### TO BE DONE
Pictures stay out of the copy; set down each line of the listing below exactly.

### INFORMATION SUPPLIED
┌────────
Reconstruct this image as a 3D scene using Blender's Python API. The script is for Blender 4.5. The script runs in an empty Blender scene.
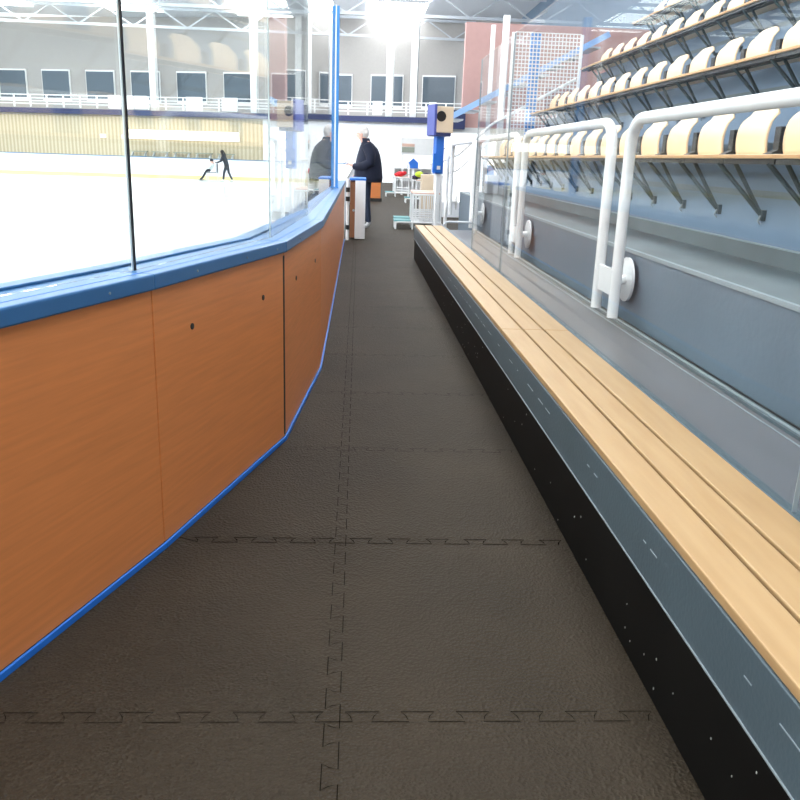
import bpy, math, random
from mathutils import Vector, Matrix
random.seed(7)
sc = bpy.context.scene
C = sc.collection
# ------------------------------------------------------------ camera
H = 1.28
cam_d = bpy.data.cameras.new('camera'); cam = bpy.data.objects.new('camera', cam_d); C.objects.link(cam)
cam_d.sensor_width = 36; cam_d.lens = 36.9; cam_d.clip_start = .05; cam_d.clip_end = 300
cam.matrix_world = Matrix(((0.99829474, -0.01845033, -0.05538234, 0),
                           (-0.04788432, 0.28380221, -0.95768648, 0),
                           (0.03338726, 0.95870532, 0.28243477, H), (0, 0, 0, 1)))
sc.camera = cam
# ------------------------------------------------------------ world, light, exposure
w = bpy.data.worlds.new('world'); sc.world = w; w.use_nodes = True
bg = w.node_tree.nodes['Background']; bg.inputs[0].default_value = (.93, .96, 1, 1); bg.inputs[1].default_value = 1.25
ROOF_GLOW = 5.5          # strength of the roof panels added to light the hall
vs = sc.view_settings
vs.view_transform = 'Standard'; vs.look = 'None'; vs.gamma = 1; vs.use_curve_mapping = False; vs.exposure = 0.3


# ------------------------------------------------------------ materials
def srgb(r, g, b):
    f = lambda c: (c / 255 / 12.92) if c / 255 <= .04045 else ((c / 255 + .055) / 1.055) ** 2.4
    return (f(r), f(g), f(b), 1)


def mat(name, col, rough=.5, metal=0, noise=0, nscale=8, bump=0, bscale=60, spec=.5, emit=0, stretch=None, col2=None):
    m = bpy.data.materials.new(name); m.use_nodes = True
    nt = m.node_tree; N = nt.nodes; L = nt.links; p = N['Principled BSDF']
    p.inputs['Roughness'].default_value = rough; p.inputs['Metallic'].default_value = metal
    p.inputs['Specular IOR Level'].default_value = spec
    tc = N.new('ShaderNodeTexCoord'); mp = N.new('ShaderNodeMapping'); L.new(tc.outputs['Object'], mp.inputs[0])
    if stretch: mp.inputs['Scale'].default_value = stretch
    n = N.new('ShaderNodeTexNoise'); n.inputs['Scale'].default_value = nscale; n.inputs['Detail'].default_value = 4
    L.new(mp.outputs[0], n.inputs['Vector'])
    mx = N.new('ShaderNodeMix'); mx.data_type = 'RGBA'
    a = noise or .04
    c2 = col2 or tuple(max(0, c * (1 - 2 * a)) for c in col[:3]) + (1,)
    mx.inputs['A'].default_value = c2
    mx.inputs['B'].default_value = tuple(min(1, c * (1 + (0 if col2 else a))) for c in col[:3]) + (1,)
    L.new(n.outputs['Fac'], mx.inputs['Factor']); L.new(mx.outputs['Result'], p.inputs['Base Color'])
    if bump:
        b = N.new('ShaderNodeBump'); b.inputs['Strength'].default_value = bump; b.inputs['Distance'].default_value = .01
        n2 = N.new('ShaderNodeTexNoise'); n2.inputs['Scale'].default_value = bscale; n2.inputs['Detail'].default_value = 3
        L.new(mp.outputs[0], n2.inputs['Vector']); L.new(n2.outputs['Fac'], b.inputs['Height']); L.new(b.outputs[0], p.inputs['Normal'])
    if emit:
        p.inputs['Emission Color'].default_value = col; p.inputs['Emission Strength'].default_value = emit
    return m


def rubber_mat():
    m = mat('black_rubber', (.042, .0305, .0188, 1), .68, 0, .24, 1.7, spec=.17)
    nt = m.node_tree; N = nt.nodes; L = nt.links; p = N['Principled BSDF']
    tc = N.new('ShaderNodeTexCoord')
    old = p.inputs['Base Color'].links[0].from_socket
    # pale scuffs: stretched, thresholded noise masked by a broad one
    mp = N.new('ShaderNodeMapping'); mp.inputs['Scale'].default_value = (9, 3, 1); mp.inputs['Rotation'].default_value = (0, 0, .5)
    L.new(tc.outputs['Object'], mp.inputs[0])
    n = N.new('ShaderNodeTexNoise'); n.inputs['Scale'].default_value = 1.3; n.inputs['Detail'].default_value = 8; n.inputs['Roughness'].default_value = .75
    L.new(mp.outputs[0], n.inputs['Vector'])
    r = N.new('ShaderNodeMapRange'); r.inputs['From Min'].default_value = .655; r.inputs['From Max'].default_value = .76
    L.new(n.outputs['Fac'], r.inputs['Value'])
    mx = N.new('ShaderNodeMix'); mx.data_type = 'RGBA'; mx.inputs['B'].default_value = (.12, .10, .08, 1)
    mu = N.new('ShaderNodeMath'); mu.operation = 'MULTIPLY'; mu.inputs[1].default_value = .55
    L.new(r.outputs[0], mu.inputs[0]); L.new(mu.outputs[0], mx.inputs['Factor']); L.new(old, mx.inputs['A'])
    L.new(mx.outputs['Result'], p.inputs['Base Color'])
    v = N.new('ShaderNodeTexVoronoi'); v.inputs['Scale'].default_value = 110; L.new(tc.outputs['Object'], v.inputs['Vector'])
    b = N.new('ShaderNodeBump'); b.inputs['Strength'].default_value = .8; b.inputs['Distance'].default_value = .005
    L.new(v.outputs['Distance'], b.inputs['Height']); L.new(b.outputs[0], p.inputs['Normal'])
    return m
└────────
### OUTPUT FOR THIS EXERCISE
Reconstruct this image as a 3D scene using Blender's Python API. The script is for Blender 4.5. The script runs in an empty Blender scene.
import bpy, math, random
from mathutils import Vector, Matrix
random.seed(7)
sc = bpy.context.scene
C = sc.collection
# ------------------------------------------------------------ camera
H = 1.28
cam_d = bpy.data.cameras.new('camera'); cam = bpy.data.objects.new('camera', cam_d); C.objects.link(cam)
cam_d.sensor_width = 36; cam_d.lens = 36.9; cam_d.clip_start = .05; cam_d.clip_end = 300
cam.matrix_world = Matrix(((0.99829474, -0.01845033, -0.05538234, 0),
                           (-0.04788432, 0.28380221, -0.95768648, 0),
                           (0.03338726, 0.95870532, 0.28243477, H), (0, 0, 0, 1)))
sc.camera = cam
# ------------------------------------------------------------ world, light, exposure
w = bpy.data.worlds.new('world'); sc.world = w; w.use_nodes = True
bg = w.node_tree.nodes['Background']; bg.inputs[0].default_value = (.93, .96, 1, 1); bg.inputs[1].default_value = 1.25
ROOF_GLOW = 5.5          # strength of the roof panels added to light the hall
vs = sc.view_settings
vs.view_transform = 'Standard'; vs.look = 'None'; vs.gamma = 1; vs.use_curve_mapping = False; vs.exposure = 0.3


# ------------------------------------------------------------ materials
def srgb(r, g, b):
    f = lambda c: (c / 255 / 12.92) if c / 255 <= .04045 else ((c / 255 + .055) / 1.055) ** 2.4
    return (f(r), f(g), f(b), 1)


def mat(name, col, rough=.5, metal=0, noise=0, nscale=8, bump=0, bscale=60, spec=.5, emit=0, stretch=None, col2=None):
    m = bpy.data.materials.new(name); m.use_nodes = True
    nt = m.node_tree; N = nt.nodes; L = nt.links; p = N['Principled BSDF']
    p.inputs['Roughness'].default_value = rough; p.inputs['Metallic'].default_value = metal
    p.inputs['Specular IOR Level'].default_value = spec
    tc = N.new('ShaderNodeTexCoord'); mp = N.new('ShaderNodeMapping'); L.new(tc.outputs['Object'], mp.inputs[0])
    if stretch: mp.inputs['Scale'].default_value = stretch
    n = N.new('ShaderNodeTexNoise'); n.inputs['Scale'].default_value = nscale; n.inputs['Detail'].default_value = 4
    L.new(mp.outputs[0], n.inputs['Vector'])
    mx = N.new('ShaderNodeMix'); mx.data_type = 'RGBA'
    a = noise or .04
    c2 = col2 or tuple(max(0, c * (1 - 2 * a)) for c in col[:3]) + (1,)
    mx.inputs['A'].default_value = c2
    mx.inputs['B'].default_value = tuple(min(1, c * (1 + (0 if col2 else a))) for c in col[:3]) + (1,)
    L.new(n.outputs['Fac'], mx.inputs['Factor']); L.new(mx.outputs['Result'], p.inputs['Base Color'])
    if bump:
        b = N.new('ShaderNodeBump'); b.inputs['Strength'].default_value = bump; b.inputs['Distance'].default_value = .01
        n2 = N.new('ShaderNodeTexNoise'); n2.inputs['Scale'].default_value = bscale; n2.inputs['Detail'].default_value = 3
        L.new(mp.outputs[0], n2.inputs['Vector']); L.new(n2.outputs['Fac'], b.inputs['Height']); L.new(b.outputs[0], p.inputs['Normal'])
    if emit:
        p.inputs['Emission Color'].default_value = col; p.inputs['Emission Strength'].default_value = emit
    return m


def rubber_mat():
    m = mat('black_rubber', (.042, .0305, .0188, 1), .68, 0, .24, 1.7, spec=.17)
    nt = m.node_tree; N = nt.nodes; L = nt.links; p = N['Principled BSDF']
    tc = N.new('ShaderNodeTexCoord')
    old = p.inputs['Base Color'].links[0].from_socket
    # pale scuffs: stretched, thresholded noise masked by a broad one
    mp = N.new('ShaderNodeMapping'); mp.inputs['Scale'].default_value = (9, 3, 1); mp.inputs['Rotation'].default_value = (0, 0, .5)
    L.new(tc.outputs['Object'], mp.inputs[0])
    n = N.new('ShaderNodeTexNoise'); n.inputs['Scale'].default_value = 1.3; n.inputs['Detail'].default_value = 8; n.inputs['Roughness'].default_value = .75
    L.new(mp.outputs[0], n.inputs['Vector'])
    r = N.new('ShaderNodeMapRange'); r.inputs['From Min'].default_value = .655; r.inputs['From Max'].default_value = .76
    L.new(n.outputs['Fac'], r.inputs['Value'])
    mx = N.new('ShaderNodeMix'); mx.data_type = 'RGBA'; mx.inputs['B'].default_value = (.12, .10, .08, 1)
    mu = N.new('ShaderNodeMath'); mu.operation = 'MULTIPLY'; mu.inputs[1].default_value = .55
    L.new(r.outputs[0], mu.inputs[0]); L.new(mu.outputs[0], mx.inputs['Factor']); L.new(old, mx.inputs['A'])
    L.new(mx.outputs['Result'], p.inputs['Base Color'])
    v = N.new('ShaderNodeTexVoronoi'); v.inputs['Scale'].default_value = 110; L.new(tc.outputs['Object'], v.inputs['Vector'])
    b = N.new('ShaderNodeBump'); b.inputs['Strength'].default_value = .8; b.inputs['Distance'].default_value = .005
    L.new(v.outputs['Distance'], b.inputs['Height']); L.new(b.outputs[0], p.inputs['Normal'])
    return m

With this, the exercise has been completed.